Más grave aún, el cardenal Cañizares, tras pedir perdón por la violencia sexual contra menores en las escuelas irlandesas durante varias décadas, relativiza la gravedad de esos abusos en comparación con el aborto. ¡Qué irracionalidad! Pero la irracionalidad episcopal llega a extremos difícilmente superables en el caso de Alfa y Omega, semanario de la Archidiócesis de Madrid, que llega a afirmar: "Cuando se banaliza el sexo, se disocia de la procreación y se desvincula del matrimonio, deja de tener sentido la consideración de la violación como delito penal" (sic). ¡Toda una legitimación "religiosa" de la violación y una gravísima agresión contra las personas violadas, que denunciamos y consideramos un verdadero delito! ¿Compartirán todos los obispos estas afirmaciones tan inmisericordes firmadas por Ricardo Benjumea, redactor jefe del "semanario católico de información" citado?

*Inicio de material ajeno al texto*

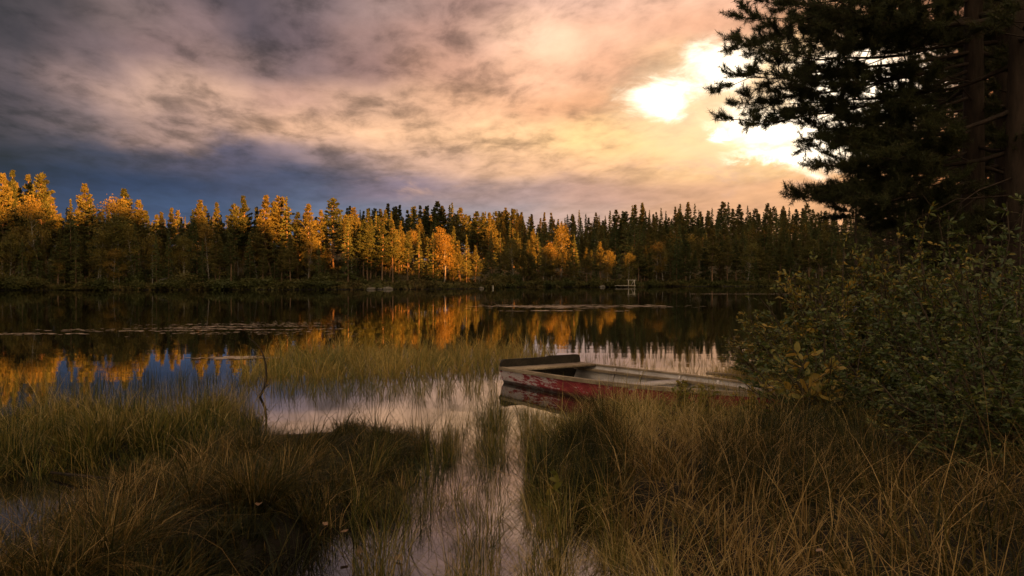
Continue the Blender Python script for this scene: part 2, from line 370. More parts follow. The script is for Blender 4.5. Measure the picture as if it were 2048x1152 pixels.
def water_mat():
    m, g = new_mat('lake_water')
    p = g.n('ShaderNodeNewGeometry').outputs['Position']
    a = g.noise(g.vm('MULTIPLY', p, (.30, 1.3, 1)), 1.0, 3, .5)
    b = g.noise(g.vm('MULTIPLY', p, (.05, .11, 1)), 1.0, 2, .5)
    patch = g.sm(b, .45, .62, .35, 1.0)
    bm = g.n('ShaderNodeBump'); bm.inputs['Distance'].default_value = .0035; g.l(a, bm.inputs['Height']); g.l(patch, bm.inputs['Strength'])
    geo = g.n('ShaderNodeNewGeometry'); dt = g.n('ShaderNodeVectorMath', operation='DOT_PRODUCT'); g.l(geo.outputs['Incoming'], dt.inputs[0]); g.l(bm.outputs[0], dt.inputs[1])
    fr = g.m('POWER', g.m('SUBTRACT', 1.0, dt.outputs['Value'], clamp=True), 2.3)
    fr = g.m('ADD', .04, g.m('MULTIPLY', fr, .94))
    df = g.n('ShaderNodeBsdfDiffuse'); df.inputs[0].default_value = (.006, .0055, .0045, 1)
    gl = g.n('ShaderNodeBsdfGlossy'); gl.inputs['Roughness'].default_value = .02; g.l(bm.outputs[0], gl.inputs['Normal'])
    mx = g.n('ShaderNodeMixShader'); g.l(fr, mx.inputs[0]); g.l(df.outputs[0], mx.inputs[1]); g.l(gl.outputs[0], mx.inputs[2])
    finish(g, mx.outputs[0]); return m
M_water = water_mat()
def plain(name, c, rough=.8, nsc=20, var=.35):
    m, g = new_mat(name); n = g.noise(g.n('ShaderNodeTexCoord').outputs['Object'], nsc, 5, .6)
    c2 = tuple(min(1, v*(1+var)) for v in c); c1 = tuple(v*(1-var) for v in c)
    finish(g, bsdf(g, g.ramp(n, [(.3, c1), (.7, c2)]), rough, .2, bump(g, n, .3, .01))); return m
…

En las religiones existen modelos de dominación patriarcal que llevan a aceptar y legitimar la autoridad injusta y a influir negativamente en experiencias vitales como el amor, el cuerpo, el placer, la espiritualidad y lo sagrado, y justifican el sufrimiento de las mujeres apelando a su sentido redentor. Esos modelos de dominación no sólo no fomentan el placer, sino que lo asocian con el egoísmo. Peor aún, infligen en las mujeres dolor, al que reconocen sentido redentor y, en el caso del cristianismo, ponen como ejemplo a imitar los sufrimientos de Cristo y de los mártires.
En su obra Placer sagrado (Cuatro Vientos, Santiago de Chile, 1998), Riane Eisler distingue dos formas de estructurar las relaciones humanas: la solidaria o gilámica y la androcrática o dominadora. En cada modelo se establecen unas relaciones entre sexo, poder y amor, así como entre dolor, placer y sagrado. El primero sitúa a los hombres junto a las mujeres, a los gobernantes al servicio de los súbditos y al ser humano en comunicación simétrica con la naturaleza. Eisler demuestra desde la arqueología, el arte, el folclor y la mitología, que la dirección original en la estructuración de las relaciones humanas fue el modelo solidario y que posteriormente se produjo un vuelco cultural a favor del modelo androcrático. Creemos que para luchar contra la violencia de género es necesario volver al modelo gilámico de relaciones humanas, que debe estructurarse en torno a la solidaridad y que considera el placer "sagrado".